§ WORK REQUIRED
All of the entries must be reproduced exactly, with no images carried over.

§ RECORDS SHOWN
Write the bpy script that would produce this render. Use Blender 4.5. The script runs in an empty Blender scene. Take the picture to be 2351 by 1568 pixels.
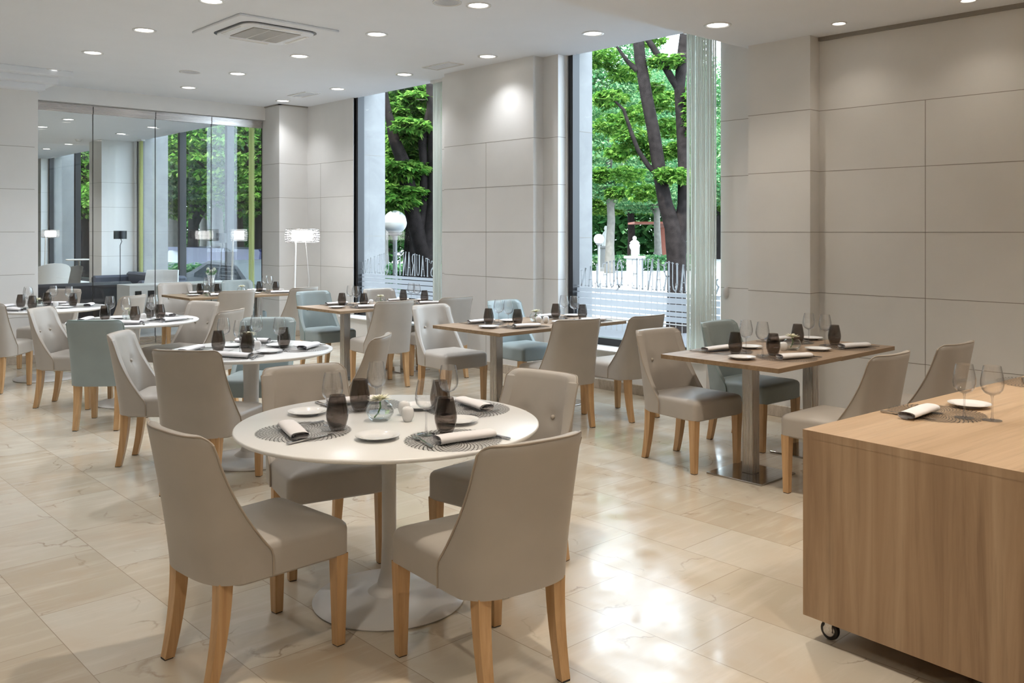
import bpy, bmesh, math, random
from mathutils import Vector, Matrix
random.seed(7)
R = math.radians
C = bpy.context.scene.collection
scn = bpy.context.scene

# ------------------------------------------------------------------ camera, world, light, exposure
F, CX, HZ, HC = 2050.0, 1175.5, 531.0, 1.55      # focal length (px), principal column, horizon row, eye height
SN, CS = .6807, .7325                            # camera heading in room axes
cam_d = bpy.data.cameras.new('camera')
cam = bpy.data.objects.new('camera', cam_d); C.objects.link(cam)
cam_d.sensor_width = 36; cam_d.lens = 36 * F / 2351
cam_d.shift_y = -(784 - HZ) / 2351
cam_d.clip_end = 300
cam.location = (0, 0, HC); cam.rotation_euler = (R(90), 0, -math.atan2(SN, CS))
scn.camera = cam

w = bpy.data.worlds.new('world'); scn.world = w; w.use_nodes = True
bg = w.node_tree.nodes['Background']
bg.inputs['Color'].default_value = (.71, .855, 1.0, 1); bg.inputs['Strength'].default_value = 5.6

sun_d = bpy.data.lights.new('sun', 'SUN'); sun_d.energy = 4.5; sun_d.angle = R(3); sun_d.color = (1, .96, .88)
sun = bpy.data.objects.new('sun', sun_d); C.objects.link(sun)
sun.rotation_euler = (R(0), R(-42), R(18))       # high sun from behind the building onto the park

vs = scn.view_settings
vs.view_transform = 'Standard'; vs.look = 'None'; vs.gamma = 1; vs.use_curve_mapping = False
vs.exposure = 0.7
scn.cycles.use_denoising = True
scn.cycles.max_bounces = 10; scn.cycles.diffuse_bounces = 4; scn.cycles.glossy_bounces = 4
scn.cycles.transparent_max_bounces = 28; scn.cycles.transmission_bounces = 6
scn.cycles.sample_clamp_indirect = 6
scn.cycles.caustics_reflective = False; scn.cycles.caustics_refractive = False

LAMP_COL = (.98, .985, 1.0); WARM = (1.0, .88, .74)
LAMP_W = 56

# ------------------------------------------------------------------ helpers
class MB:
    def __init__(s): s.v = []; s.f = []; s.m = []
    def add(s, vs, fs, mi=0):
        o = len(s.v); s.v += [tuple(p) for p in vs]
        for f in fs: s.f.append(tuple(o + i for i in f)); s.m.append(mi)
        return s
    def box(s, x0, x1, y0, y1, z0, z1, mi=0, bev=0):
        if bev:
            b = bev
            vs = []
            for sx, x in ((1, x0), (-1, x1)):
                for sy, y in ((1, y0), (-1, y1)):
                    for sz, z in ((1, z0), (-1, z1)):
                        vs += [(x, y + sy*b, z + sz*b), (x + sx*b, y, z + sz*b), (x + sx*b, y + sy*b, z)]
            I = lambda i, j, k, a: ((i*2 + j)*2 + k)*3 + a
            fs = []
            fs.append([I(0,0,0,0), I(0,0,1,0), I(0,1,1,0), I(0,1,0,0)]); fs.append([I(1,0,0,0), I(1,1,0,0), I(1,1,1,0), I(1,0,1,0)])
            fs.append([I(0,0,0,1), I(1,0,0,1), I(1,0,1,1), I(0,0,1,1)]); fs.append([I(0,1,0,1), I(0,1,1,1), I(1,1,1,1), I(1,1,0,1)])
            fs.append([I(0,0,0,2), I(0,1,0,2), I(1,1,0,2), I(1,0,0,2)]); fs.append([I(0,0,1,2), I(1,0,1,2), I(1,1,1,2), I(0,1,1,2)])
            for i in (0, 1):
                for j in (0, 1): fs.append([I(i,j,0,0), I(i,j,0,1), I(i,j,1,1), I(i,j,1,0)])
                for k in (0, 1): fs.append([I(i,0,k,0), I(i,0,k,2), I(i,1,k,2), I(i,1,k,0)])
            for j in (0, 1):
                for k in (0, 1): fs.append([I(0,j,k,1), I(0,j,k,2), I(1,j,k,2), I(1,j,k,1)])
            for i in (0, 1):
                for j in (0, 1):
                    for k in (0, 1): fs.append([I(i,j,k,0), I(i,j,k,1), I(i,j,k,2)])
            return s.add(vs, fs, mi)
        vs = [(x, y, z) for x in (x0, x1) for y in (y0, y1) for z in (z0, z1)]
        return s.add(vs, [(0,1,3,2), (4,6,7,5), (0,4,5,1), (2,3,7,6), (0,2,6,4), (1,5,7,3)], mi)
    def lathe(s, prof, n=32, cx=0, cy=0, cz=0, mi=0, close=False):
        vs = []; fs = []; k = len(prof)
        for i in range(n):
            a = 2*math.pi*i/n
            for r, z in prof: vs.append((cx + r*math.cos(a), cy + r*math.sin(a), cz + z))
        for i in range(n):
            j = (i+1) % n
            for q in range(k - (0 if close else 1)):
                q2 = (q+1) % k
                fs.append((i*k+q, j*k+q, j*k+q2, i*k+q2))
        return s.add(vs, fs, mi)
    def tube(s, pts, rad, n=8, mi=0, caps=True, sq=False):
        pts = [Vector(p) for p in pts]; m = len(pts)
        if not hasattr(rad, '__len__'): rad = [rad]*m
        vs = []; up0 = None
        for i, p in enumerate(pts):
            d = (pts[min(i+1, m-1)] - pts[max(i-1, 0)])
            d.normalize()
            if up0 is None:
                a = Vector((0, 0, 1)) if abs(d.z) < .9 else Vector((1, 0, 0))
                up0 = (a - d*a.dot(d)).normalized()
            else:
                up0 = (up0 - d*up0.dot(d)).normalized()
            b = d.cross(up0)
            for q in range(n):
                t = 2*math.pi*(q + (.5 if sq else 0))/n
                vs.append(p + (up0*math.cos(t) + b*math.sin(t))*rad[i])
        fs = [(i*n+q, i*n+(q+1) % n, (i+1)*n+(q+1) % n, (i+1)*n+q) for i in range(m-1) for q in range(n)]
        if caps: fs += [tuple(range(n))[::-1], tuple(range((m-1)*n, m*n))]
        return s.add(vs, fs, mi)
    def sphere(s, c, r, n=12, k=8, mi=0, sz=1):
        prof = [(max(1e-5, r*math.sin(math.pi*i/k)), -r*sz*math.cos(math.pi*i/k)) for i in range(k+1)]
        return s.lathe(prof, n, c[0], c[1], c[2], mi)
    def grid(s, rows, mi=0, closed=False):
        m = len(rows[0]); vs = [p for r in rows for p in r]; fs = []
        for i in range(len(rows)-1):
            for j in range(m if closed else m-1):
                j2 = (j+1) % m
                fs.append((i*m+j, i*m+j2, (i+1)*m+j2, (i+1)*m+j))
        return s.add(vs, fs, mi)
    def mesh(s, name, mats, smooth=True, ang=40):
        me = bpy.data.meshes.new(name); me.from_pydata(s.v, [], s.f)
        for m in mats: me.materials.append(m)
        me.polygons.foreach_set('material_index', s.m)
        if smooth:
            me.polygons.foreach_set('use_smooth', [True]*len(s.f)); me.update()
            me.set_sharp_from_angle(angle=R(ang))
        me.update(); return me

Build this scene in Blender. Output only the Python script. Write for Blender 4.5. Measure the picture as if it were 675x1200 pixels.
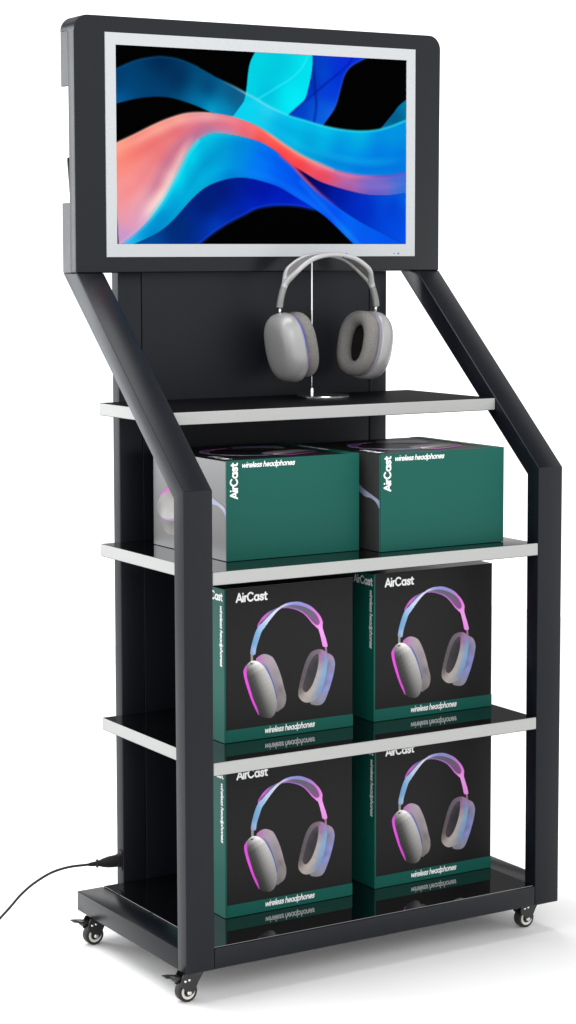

§ RIGHT ANSWER
Write the bpy script that would produce this render. Use Blender 4.5. The script runs in an empty Blender scene. Take the picture to be 2351 by 1568 pixels.
import bpy, bmesh, math, random
from mathutils import Vector, Matrix
random.seed(7)
R = math.radians
C = bpy.context.scene.collection
scn = bpy.context.scene

# ------------------------------------------------------------------ camera, world, light, exposure
F, CX, HZ, HC = 2050.0, 1175.5, 531.0, 1.55      # focal length (px), principal column, horizon row, eye height
SN, CS = .6807, .7325                            # camera heading in room axes
cam_d = bpy.data.cameras.new('camera')
cam = bpy.data.objects.new('camera', cam_d); C.objects.link(cam)
cam_d.sensor_width = 36; cam_d.lens = 36 * F / 2351
cam_d.shift_y = -(784 - HZ) / 2351
cam_d.clip_end = 300
cam.location = (0, 0, HC); cam.rotation_euler = (R(90), 0, -math.atan2(SN, CS))
scn.camera = cam

w = bpy.data.worlds.new('world'); scn.world = w; w.use_nodes = True
bg = w.node_tree.nodes['Background']
bg.inputs['Color'].default_value = (.71, .855, 1.0, 1); bg.inputs['Strength'].default_value = 5.6

sun_d = bpy.data.lights.new('sun', 'SUN'); sun_d.energy = 4.5; sun_d.angle = R(3); sun_d.color = (1, .96, .88)
sun = bpy.data.objects.new('sun', sun_d); C.objects.link(sun)
sun.rotation_euler = (R(0), R(-42), R(18))       # high sun from behind the building onto the park

vs = scn.view_settings
vs.view_transform = 'Standard'; vs.look = 'None'; vs.gamma = 1; vs.use_curve_mapping = False
vs.exposure = 0.7
scn.cycles.use_denoising = True
scn.cycles.max_bounces = 10; scn.cycles.diffuse_bounces = 4; scn.cycles.glossy_bounces = 4
scn.cycles.transparent_max_bounces = 28; scn.cycles.transmission_bounces = 6
scn.cycles.sample_clamp_indirect = 6
scn.cycles.caustics_reflective = False; scn.cycles.caustics_refractive = False

LAMP_COL = (.98, .985, 1.0); WARM = (1.0, .88, .74)
LAMP_W = 56

# ------------------------------------------------------------------ helpers
class MB:
    def __init__(s): s.v = []; s.f = []; s.m = []
    def add(s, vs, fs, mi=0):
        o = len(s.v); s.v += [tuple(p) for p in vs]
        for f in fs: s.f.append(tuple(o + i for i in f)); s.m.append(mi)
        return s
    def box(s, x0, x1, y0, y1, z0, z1, mi=0, bev=0):
        if bev:
            b = bev
            vs = []
            for sx, x in ((1, x0), (-1, x1)):
                for sy, y in ((1, y0), (-1, y1)):
                    for sz, z in ((1, z0), (-1, z1)):
                        vs += [(x, y + sy*b, z + sz*b), (x + sx*b, y, z + sz*b), (x + sx*b, y + sy*b, z)]
            I = lambda i, j, k, a: ((i*2 + j)*2 + k)*3 + a
            fs = []
            fs.append([I(0,0,0,0), I(0,0,1,0), I(0,1,1,0), I(0,1,0,0)]); fs.append([I(1,0,0,0), I(1,1,0,0), I(1,1,1,0), I(1,0,1,0)])
            fs.append([I(0,0,0,1), I(1,0,0,1), I(1,0,1,1), I(0,0,1,1)]); fs.append([I(0,1,0,1), I(0,1,1,1), I(1,1,1,1), I(1,1,0,1)])
            fs.append([I(0,0,0,2), I(0,1,0,2), I(1,1,0,2), I(1,0,0,2)]); fs.append([I(0,0,1,2), I(1,0,1,2), I(1,1,1,2), I(0,1,1,2)])
            for i in (0, 1):
                for j in (0, 1): fs.append([I(i,j,0,0), I(i,j,0,1), I(i,j,1,1), I(i,j,1,0)])
                for k in (0, 1): fs.append([I(i,0,k,0), I(i,0,k,2), I(i,1,k,2), I(i,1,k,0)])
            for j in (0, 1):
                for k in (0, 1): fs.append([I(0,j,k,1), I(0,j,k,2), I(1,j,k,2), I(1,j,k,1)])
            for i in (0, 1):
                for j in (0, 1):
                    for k in (0, 1): fs.append([I(i,j,k,0), I(i,j,k,1), I(i,j,k,2)])
            return s.add(vs, fs, mi)
        vs = [(x, y, z) for x in (x0, x1) for y in (y0, y1) for z in (z0, z1)]
        return s.add(vs, [(0,1,3,2), (4,6,7,5), (0,4,5,1), (2,3,7,6), (0,2,6,4), (1,5,7,3)], mi)
    def lathe(s, prof, n=32, cx=0, cy=0, cz=0, mi=0, close=False):
        vs = []; fs = []; k = len(prof)
        for i in range(n):
            a = 2*math.pi*i/n
            for r, z in prof: vs.append((cx + r*math.cos(a), cy + r*math.sin(a), cz + z))
        for i in range(n):
            j = (i+1) % n
            for q in range(k - (0 if close else 1)):
                q2 = (q+1) % k
                fs.append((i*k+q, j*k+q, j*k+q2, i*k+q2))
        return s.add(vs, fs, mi)
    def tube(s, pts, rad, n=8, mi=0, caps=True, sq=False):
        pts = [Vector(p) for p in pts]; m = len(pts)
        if not hasattr(rad, '__len__'): rad = [rad]*m
        vs = []; up0 = None
        for i, p in enumerate(pts):
            d = (pts[min(i+1, m-1)] - pts[max(i-1, 0)])
            d.normalize()
            if up0 is None:
                a = Vector((0, 0, 1)) if abs(d.z) < .9 else Vector((1, 0, 0))
                up0 = (a - d*a.dot(d)).normalized()
            else:
                up0 = (up0 - d*up0.dot(d)).normalized()
            b = d.cross(up0)
            for q in range(n):
                t = 2*math.pi*(q + (.5 if sq else 0))/n
                vs.append(p + (up0*math.cos(t) + b*math.sin(t))*rad[i])
        fs = [(i*n+q, i*n+(q+1) % n, (i+1)*n+(q+1) % n, (i+1)*n+q) for i in range(m-1) for q in range(n)]
        if caps: fs += [tuple(range(n))[::-1], tuple(range((m-1)*n, m*n))]
        return s.add(vs, fs, mi)
    def sphere(s, c, r, n=12, k=8, mi=0, sz=1):
        prof = [(max(1e-5, r*math.sin(math.pi*i/k)), -r*sz*math.cos(math.pi*i/k)) for i in range(k+1)]
        return s.lathe(prof, n, c[0], c[1], c[2], mi)
    def grid(s, rows, mi=0, closed=False):
        m = len(rows[0]); vs = [p for r in rows for p in r]; fs = []
        for i in range(len(rows)-1):
            for j in range(m if closed else m-1):
                j2 = (j+1) % m
                fs.append((i*m+j, i*m+j2, (i+1)*m+j2, (i+1)*m+j))
        return s.add(vs, fs, mi)
    def mesh(s, name, mats, smooth=True, ang=40):
        me = bpy.data.meshes.new(name); me.from_pydata(s.v, [], s.f)
        for m in mats: me.materials.append(m)
        me.polygons.foreach_set('material_index', s.m)
        if smooth:
            me.polygons.foreach_set('use_smooth', [True]*len(s.f)); me.update()
            me.set_sharp_from_angle(angle=R(ang))
        me.update(); return me

Build this scene in Blender. Output only the Python script. Write for Blender 4.5. Measure the picture as if it were 675x1200 pixels.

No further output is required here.